Sullivan was born and raised in Harlem, New York.[1]
She earned her BA in Afro-American Studies from Smith College in 2003, followed by a MA in English and Creative Writing from Temple University in 2006. Sullivan was awarded a PhD in English Literature from the University of Pennsylvania in 2012.[2]
Sullivan published her first short story collection entitled Blue Talk & Love in 2015. The collection was praised for offering stories "about Black queer women written by a Black queer woman".[3] In 2021, she published her first non-fiction book, The Poetics of Difference, which explores the writings of Black queer women.

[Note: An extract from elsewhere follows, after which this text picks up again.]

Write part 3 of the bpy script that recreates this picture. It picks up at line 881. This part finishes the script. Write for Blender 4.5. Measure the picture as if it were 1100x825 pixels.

In 2022, Sullivan released her debut novel, Big Girl. The novel tells a coming-of-age story set in Harlem in the 1990s, focusing on an eight-year obese Black girl as she grows up and navigates her family, weight, and sexuality.[4] The New York Times said the book "triumphs as a love letter to the Black girls who are forced to enter womanhood too early – and to a version of Harlem that no longer exists".[5] The book was praised for its examination of "what we do to Black girls and women: how even our best intentions squeeze them into small shapes."[6] Sullivan cites the importance of coming-of-age stories, stating that she was "reading Toni Morrison's The Bluest Eye, reading Ntozake Shange's For Colored Girls and Sassafrass, Cypress & Indigo, reading Jamaica Kincaid's Lucy" when she was eleven years old.[7]